Now that’s partially because these Wolverine movies are somewhat their own thing. It is worth noting how this trilogy of sorts (give or take how Days of Future Past screwed up the timeline) has moved farther away from its explicit X-Men roots as it went on. And the idea of making a full-blown western adventure that just happens to star Wolverine is as good an idea as any, something that goes into the whole “differentiate by genre” thing that the comic book superhero sub-genre needs to do to survive. At this odd juncture, the stand-alone/spin-off movies in the so-called X-Men universe are arguably healthier than the team films.

X-Men Origins: Wolverine was a Wolverine adventure, basically a big-budget 1990′s Cannon action throwback, that also introduced what could have been a whole new class of X-Men in the aftermath of The Last Stand. By the end of the movie, you had Deadpool, Silverfox, Gambit, the Blob, and a still-alive Sabertooth for future use.
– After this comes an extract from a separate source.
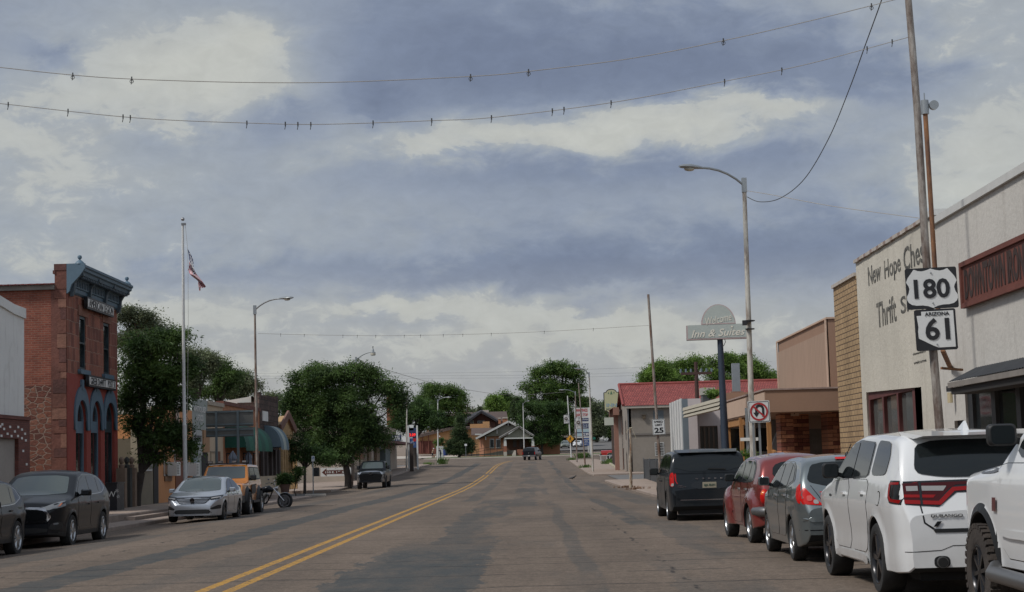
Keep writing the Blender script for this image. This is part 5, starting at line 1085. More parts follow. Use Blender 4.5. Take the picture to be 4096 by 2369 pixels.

Had the film been better received (a $373 million worldwide gross on a $150m budget notwithstanding), we may well have seen a new X-Men movie that somehow involved these folks. But that didn’t happen, and we got the prequel/reboot that was Matthew Vaughn and Jane Goldman’s X-Men: First Class (the best X-Men movie of the bunch but one of the lower grossing with just $353m on a $160m budget).